JpGU-AGU Joint Meeting 2020

Presentation information

[E] Oral

S (Solid Earth Sciences ) » S-EM Earth's Electromagnetism

[S-EM19] Earth and planetary magnetism: Observations, modeling, and implications on dynamics and evolution

convener:Hirokuni Oda(Institute of Geology and Geoinformation, Geological Survey of Japan, AIST), Futoshi Takahashi(Faculty of Sciences, Kyushu University), Courtney Jean Sprain(University of Florida), Yoichi Usui(Japan Agency for Marine-Earth Science and Technology)

[SEM19-09] Shallow water MHD waves trapped near the poles in a stably stratified outermost Earth's core

*Ryosuke Nakashima1, Shigeo Yoshida2 (1.Faculty of Sciences, Kyushu University, 2.Department of Earth and Planetary Sciences, Faculty of Science, Kyushu University)

Keywords:a stably stratified layer at the top of the Earth's outer core, geomagnetic secular variations, MHD shallow water, polar trapped waves

Magnetohydrodynamic (MHD) shallow water linear waves are investigated over a rotating sphere with an imposed equatorially antisymmetric toroidal magnetic field: B=B0sinθcosθ, where B0 is a constant, θ is the colatitude and Φ is the azimuth. This system can imitatively represent the dynamics of a liquid metal within a stably stratified layer at the top of the Earth's core, which was detected through seismological surveys (e.g. Helffrich & Kaneshima, 2010[1]) and also has been deduced from geophysical and geochemical knowledge (e.g. Buffett & Seagle, 2010[2]; Pozzo et al., 2012[3]; Gubbins & Davies, 2013[4]; Brodholt & Badro, 2017[5]). Because slowly propagating waves in the liquid core can result in geomagnetic secular variations, comparison between exhaustive studies of MHD waves in a rotating stratified fluid and observations of geomagnetic fluctuations should provide constraints on the obscure stratified layer in the outermost core (e.g. Braginsky, 1993[6]; Buffett, 2014[7]).

The adopted configuration of the background field complicates solving the eigenvalue problem of linear waves due to the emergence of an Alfvén continuum and critical latitudes unless dissipation effects are taken into account. These result from non-dissipative Alfvén resonance, which occurs only when B/sinθ depends on θ, that is, regular singular points appear in the differential equation of linear problems. The solutions of the continuum are required to express the transient evolution of an arbitrary initial disturbance (e.g. Case, 1960[8]; Goedbloed & Poedts, 2004[9]). We can confirm numerically and analytically that introducing magnetic diffusion eliminates these Alfvén continuous modes and their singular structures around critical latitudes (Nakashima, Ph.D. thesis, 2020[10]).

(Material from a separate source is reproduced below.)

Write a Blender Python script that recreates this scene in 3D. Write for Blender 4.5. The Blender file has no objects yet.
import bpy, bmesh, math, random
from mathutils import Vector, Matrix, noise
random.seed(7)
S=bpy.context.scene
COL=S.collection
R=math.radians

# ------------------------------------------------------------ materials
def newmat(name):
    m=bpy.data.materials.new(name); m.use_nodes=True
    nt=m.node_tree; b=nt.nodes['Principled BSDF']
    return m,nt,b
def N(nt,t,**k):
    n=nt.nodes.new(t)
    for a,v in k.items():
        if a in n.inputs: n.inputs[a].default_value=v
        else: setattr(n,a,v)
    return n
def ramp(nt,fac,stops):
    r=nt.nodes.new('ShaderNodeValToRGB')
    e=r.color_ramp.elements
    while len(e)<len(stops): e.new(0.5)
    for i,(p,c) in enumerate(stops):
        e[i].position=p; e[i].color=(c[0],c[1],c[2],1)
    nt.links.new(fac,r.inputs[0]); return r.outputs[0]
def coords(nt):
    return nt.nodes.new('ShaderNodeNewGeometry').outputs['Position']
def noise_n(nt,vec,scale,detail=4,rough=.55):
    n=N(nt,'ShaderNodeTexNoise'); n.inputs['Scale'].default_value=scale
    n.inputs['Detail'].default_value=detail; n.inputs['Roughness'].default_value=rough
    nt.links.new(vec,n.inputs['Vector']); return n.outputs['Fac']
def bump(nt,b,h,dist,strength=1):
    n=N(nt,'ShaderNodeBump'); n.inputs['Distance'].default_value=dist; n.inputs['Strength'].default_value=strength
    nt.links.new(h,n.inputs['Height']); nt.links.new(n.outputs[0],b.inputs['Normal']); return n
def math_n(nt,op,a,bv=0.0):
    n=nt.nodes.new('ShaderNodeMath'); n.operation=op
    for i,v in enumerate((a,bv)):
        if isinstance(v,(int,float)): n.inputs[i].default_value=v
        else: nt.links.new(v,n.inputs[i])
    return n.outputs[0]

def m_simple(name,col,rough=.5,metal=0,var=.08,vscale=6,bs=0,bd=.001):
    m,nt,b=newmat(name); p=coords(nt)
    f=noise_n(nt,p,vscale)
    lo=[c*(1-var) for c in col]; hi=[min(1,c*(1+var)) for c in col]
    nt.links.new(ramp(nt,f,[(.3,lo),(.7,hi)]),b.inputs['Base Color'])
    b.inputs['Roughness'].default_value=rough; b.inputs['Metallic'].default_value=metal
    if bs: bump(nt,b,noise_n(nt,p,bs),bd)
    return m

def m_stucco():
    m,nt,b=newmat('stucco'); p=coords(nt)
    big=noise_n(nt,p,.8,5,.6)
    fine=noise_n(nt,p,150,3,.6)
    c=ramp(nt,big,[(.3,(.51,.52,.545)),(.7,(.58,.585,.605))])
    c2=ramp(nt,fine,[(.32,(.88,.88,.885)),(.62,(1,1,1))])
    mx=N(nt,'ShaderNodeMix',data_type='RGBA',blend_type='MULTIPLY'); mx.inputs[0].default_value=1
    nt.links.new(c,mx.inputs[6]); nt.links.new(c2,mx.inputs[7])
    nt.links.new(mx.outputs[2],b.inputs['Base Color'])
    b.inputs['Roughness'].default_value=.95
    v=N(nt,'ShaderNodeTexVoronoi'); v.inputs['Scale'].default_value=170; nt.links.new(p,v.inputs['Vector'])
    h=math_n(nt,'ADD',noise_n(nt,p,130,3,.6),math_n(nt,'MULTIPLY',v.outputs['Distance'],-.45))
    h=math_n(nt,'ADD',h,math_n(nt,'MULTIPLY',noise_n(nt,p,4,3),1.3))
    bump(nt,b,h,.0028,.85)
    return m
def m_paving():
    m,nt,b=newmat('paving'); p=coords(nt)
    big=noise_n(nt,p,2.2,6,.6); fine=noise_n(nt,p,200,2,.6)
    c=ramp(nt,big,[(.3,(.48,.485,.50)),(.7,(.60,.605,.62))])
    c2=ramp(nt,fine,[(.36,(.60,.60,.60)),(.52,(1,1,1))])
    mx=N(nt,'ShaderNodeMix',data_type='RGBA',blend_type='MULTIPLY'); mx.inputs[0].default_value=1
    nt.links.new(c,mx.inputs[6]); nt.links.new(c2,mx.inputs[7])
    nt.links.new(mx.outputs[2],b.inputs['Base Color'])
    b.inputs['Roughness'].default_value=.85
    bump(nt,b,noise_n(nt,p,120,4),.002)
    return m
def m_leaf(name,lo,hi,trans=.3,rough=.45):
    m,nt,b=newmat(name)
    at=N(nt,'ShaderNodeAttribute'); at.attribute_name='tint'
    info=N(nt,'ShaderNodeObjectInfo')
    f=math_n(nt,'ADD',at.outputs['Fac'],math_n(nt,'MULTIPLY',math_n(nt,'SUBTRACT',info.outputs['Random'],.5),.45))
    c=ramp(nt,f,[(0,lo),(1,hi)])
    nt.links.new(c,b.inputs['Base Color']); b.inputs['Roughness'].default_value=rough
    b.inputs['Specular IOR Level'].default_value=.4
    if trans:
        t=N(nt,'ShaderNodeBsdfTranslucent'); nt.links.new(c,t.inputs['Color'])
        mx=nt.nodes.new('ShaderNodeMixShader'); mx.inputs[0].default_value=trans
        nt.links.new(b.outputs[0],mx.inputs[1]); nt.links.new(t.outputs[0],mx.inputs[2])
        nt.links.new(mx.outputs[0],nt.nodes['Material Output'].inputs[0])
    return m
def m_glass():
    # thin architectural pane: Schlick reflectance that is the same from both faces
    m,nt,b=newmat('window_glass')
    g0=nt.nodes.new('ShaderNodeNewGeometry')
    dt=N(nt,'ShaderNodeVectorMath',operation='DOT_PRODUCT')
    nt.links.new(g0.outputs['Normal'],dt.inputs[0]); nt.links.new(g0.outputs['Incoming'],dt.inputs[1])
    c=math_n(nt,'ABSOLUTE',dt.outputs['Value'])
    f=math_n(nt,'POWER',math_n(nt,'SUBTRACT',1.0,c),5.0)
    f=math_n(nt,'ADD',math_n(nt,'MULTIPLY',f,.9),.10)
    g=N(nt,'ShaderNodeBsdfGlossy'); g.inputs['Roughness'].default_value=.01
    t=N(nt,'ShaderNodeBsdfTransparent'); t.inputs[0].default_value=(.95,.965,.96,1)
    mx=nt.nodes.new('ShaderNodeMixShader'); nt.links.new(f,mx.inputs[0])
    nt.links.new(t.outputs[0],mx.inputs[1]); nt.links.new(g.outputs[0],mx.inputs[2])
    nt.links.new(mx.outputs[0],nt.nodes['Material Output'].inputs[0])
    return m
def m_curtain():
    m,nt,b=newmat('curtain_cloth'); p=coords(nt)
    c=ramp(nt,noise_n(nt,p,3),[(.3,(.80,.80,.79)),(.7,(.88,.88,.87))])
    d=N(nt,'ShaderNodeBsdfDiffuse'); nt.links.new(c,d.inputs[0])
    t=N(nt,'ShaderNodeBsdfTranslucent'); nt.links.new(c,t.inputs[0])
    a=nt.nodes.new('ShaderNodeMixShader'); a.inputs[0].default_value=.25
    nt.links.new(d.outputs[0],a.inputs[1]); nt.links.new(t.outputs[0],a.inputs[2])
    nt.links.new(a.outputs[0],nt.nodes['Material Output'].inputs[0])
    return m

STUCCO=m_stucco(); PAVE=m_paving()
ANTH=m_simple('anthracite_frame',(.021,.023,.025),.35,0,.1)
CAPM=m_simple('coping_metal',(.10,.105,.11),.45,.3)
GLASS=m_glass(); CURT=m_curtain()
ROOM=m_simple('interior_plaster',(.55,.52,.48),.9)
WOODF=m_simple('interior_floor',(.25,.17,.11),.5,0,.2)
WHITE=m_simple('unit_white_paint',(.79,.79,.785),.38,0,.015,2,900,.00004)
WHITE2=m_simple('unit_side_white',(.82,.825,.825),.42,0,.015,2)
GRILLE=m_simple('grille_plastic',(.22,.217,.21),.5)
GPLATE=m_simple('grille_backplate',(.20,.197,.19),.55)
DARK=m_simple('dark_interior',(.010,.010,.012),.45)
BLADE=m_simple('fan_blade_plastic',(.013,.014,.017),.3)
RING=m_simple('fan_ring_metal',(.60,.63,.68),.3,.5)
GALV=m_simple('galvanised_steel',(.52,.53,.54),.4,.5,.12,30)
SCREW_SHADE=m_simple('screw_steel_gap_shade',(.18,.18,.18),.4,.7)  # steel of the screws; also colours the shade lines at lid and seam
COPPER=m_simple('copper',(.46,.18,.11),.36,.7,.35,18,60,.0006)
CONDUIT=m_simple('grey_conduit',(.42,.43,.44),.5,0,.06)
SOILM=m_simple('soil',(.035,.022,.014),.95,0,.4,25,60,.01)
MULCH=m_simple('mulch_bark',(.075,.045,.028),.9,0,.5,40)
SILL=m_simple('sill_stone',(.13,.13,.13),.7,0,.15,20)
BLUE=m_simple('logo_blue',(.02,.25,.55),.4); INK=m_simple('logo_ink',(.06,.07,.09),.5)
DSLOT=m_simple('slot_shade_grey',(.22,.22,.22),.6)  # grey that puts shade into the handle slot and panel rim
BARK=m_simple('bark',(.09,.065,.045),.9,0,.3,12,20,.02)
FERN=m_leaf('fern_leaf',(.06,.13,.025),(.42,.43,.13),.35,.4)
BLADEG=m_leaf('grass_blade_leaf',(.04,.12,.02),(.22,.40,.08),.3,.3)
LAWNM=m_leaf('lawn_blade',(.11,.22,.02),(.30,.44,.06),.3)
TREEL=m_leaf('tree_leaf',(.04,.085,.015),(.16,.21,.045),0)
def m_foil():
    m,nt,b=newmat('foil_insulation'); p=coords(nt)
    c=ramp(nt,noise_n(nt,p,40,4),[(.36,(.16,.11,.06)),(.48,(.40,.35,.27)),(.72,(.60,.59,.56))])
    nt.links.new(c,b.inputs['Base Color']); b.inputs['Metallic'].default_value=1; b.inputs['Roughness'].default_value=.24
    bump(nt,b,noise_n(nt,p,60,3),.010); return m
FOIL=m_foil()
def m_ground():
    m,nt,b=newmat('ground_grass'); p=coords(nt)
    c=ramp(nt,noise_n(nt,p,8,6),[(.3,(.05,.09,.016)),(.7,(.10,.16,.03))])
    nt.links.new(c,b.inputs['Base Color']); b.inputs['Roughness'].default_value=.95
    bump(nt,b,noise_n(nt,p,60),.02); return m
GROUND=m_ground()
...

For the Earth's core-like parameter (B0≃0.5—5mT and magnetic diffusivity η≃1m2/s), westward polar trapped modes are obtained as eigenmodes, which have a period of around from several to 1000 years. We may be able to observe these modes as geomagnetic secular variations in high latitude regions, if the strength of stratification in the stratified layer is close to the estimate of Buffett (2014)[7]. The analyses of recent geomagnetic models and paleomagnetic data in terms of such waves could confirm the robustness of previous estimates of the properties of the layer.

[ Reference ]
[1] Helffrich, G., Kaneshima, S. (2010) Nature, 468, 807. doi: 10.1038/nature09636
[2] Buffett, B. A., Seagle, C. T. (2010) J. Geophys. Res., 115, B04407. doi: 10.1029/2009JB006751
[3] Pozzo, M., Davies, C., Gubbins, D., Alfè, D. (2012) Nature, 485, 355. doi: 10.1038/nature11031
[4] Gubbins, D., Davies, C. J. (2013) Phys. Earth Planet. Inter., 215, 21. doi: 10.1016/j.pepi.2012.11.001
[5] Brodholt, J., Badro, J. (2017) Geophys. Res. Lett., 44, 8303. doi: 10.1002/2017GL074261
[6] Braginsky, S. I. (1993) J. Geomag. Geoelectr., 45, 1517. doi: 10.5636/jgg.45.1517
[7] Buffett, B. (2014) Nature, 507, 484. doi: 10.1038/nature13122
[8] Case, K. M. (1960) Phys. Fluids, 3, 143. doi: 10.1063/1.1706010
[9] Goedbloed, J. P., Poedts, S. (2004) Principles of magnetohydrodynamics: with applications to laboratory and astrophysical plasmas, Cambridge Univ. Press, Cambridge.
[10] Nakashima, R. (2020) Ph.D. thesis, Kyushu University.